Canadian Public Library Refuses to Screen Police Brutality Documentaries After Author Won’t Include Cop on Discussion Panel

The issue of police brutality is not just limited to America, and an author based in Canada aimed to spotlight that for his latest film series screening. But when Halifax Public Libraries in Halifax, Nova Scotia, got wind of the content, they wanted a police representative included on the panel.

The author refused, and that spelled the end of the series’ home there.

Alex Khasnabish
Radical Imagination Film and Discussion Series in 2018. (Facebook: The Radical Imagination Project)

Alex Khasnabish explained the issue on the Facebook page for “The Radical Imagination Project,” a research project that was founded in 2010 “as a platform to study, analyze, foment, broadcast and promote the radical ideas that emerge from social movements,” its official website states.

Although the project signed off officially in 2017, it continued spreading its mission in various ways, including the Radical Imagination Film and Discussion Series at the Central Branch Library in Halifax, where it’s been held for more than four years.

However, when founder Alex Khasnabish wanted to screen the docs “Profiled” and “Trouble 19: ACAB” this fall, the library balked, he said.

“After 4+ years of running the Radical Imagination Film and Discussion Series at the Central Branch Library in Halifax I have been informed today that my programming is no longer welcome,” Khasnabish wrote on Facebook June 27. “The reason? Two films that I had planned to show … deal directly with issues of racial profiling, police violence, and alternatives to policing. I was informed by the programming manager at the library that unless I was willing to have a representative of the Halifax Police Department as a featured speaker at these events that my programming was not welcome. All this was framed in the predictable language of ‘complexity’ and ‘civil discourse’ of course.”

Khasnabish further explained that when he said the presence of police “vet public vents” during the discussion and is “censorship,” he said he was told that was not the case. He also claimed he was “simply ignored” when he pointed out he was never told to have the other viewpoint included when it came to screenings focused on other topics like misogyny and climate crisis.

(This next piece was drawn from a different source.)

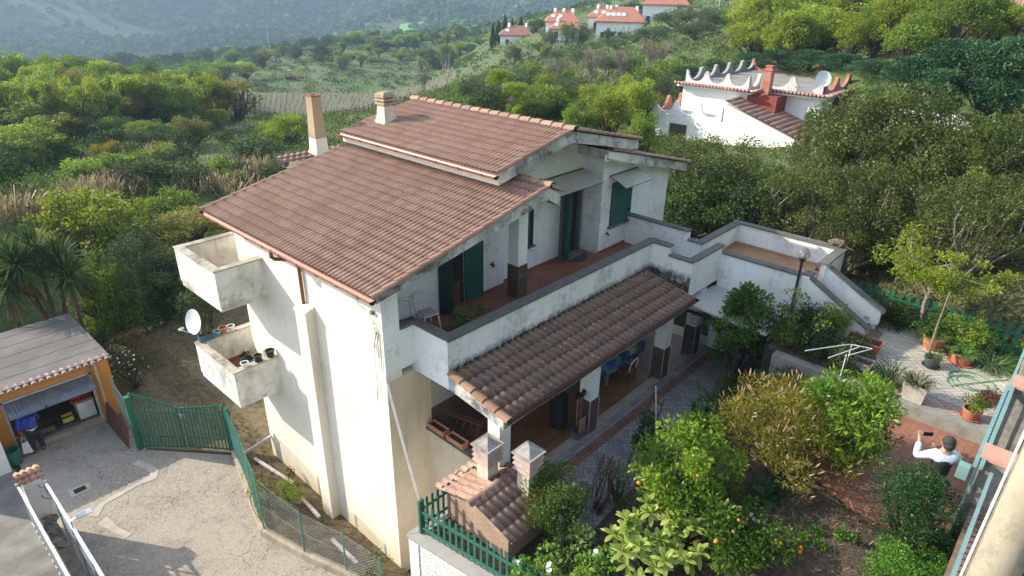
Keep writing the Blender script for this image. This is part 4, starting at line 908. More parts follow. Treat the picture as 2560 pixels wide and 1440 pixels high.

“I’m grateful for 4+ years of support from wonderful library staff and for the free use of library space, but I’ve done the work of putting the programming together, recruiting and paying speakers, paying film screening fees, doing the advertising, and more. … in the era of free speech wars I’ve been effectively deplatformed at the library for having the audacity to show two films about police violence and the connection between policing and dominant interests,” Khasnabish concluded. “Don’t worry fellow travellers, the series will continue in Halifax at a new venue. Details will come along with the fall schedule when I have them.”

As in states across America, the Canadian province of Nova Scotia has issues when it comes to law enforcement’s interactions with Black residents. Black men are reportedly three times as likely to be stopped for a police street check by police compared to their white counterparts, according to the Nova Scotia Advocate.

Despite his feelings about the request from the library, which said the author could host the screening for a fee, Khasnabish told CBC’s “Mainstreet” July 1 that police are welcome to attend the screening but they must “attend as individuals.”

In a statement sent to CBC June 28, Halifax Public Libraries CEO Asa Kachan defended the suggestion to include a voice from the police or the Halifax Regional Municipality.

“The library suggested this because of the importance of facilitating an open and uncensored community conversation around the issues of policing, injustice and violence,” Kachan said.

She added that the library aims to provide an equally weighed viewpoint that can then be shared with the public. She noted, “libraries are democratic, inclusive spaces.”

But for Khasnabish, having police present in the way the library wants could create a “chilling effect” on discussions. Specifically, he says that effect could happen on the communities most affected by police brutality.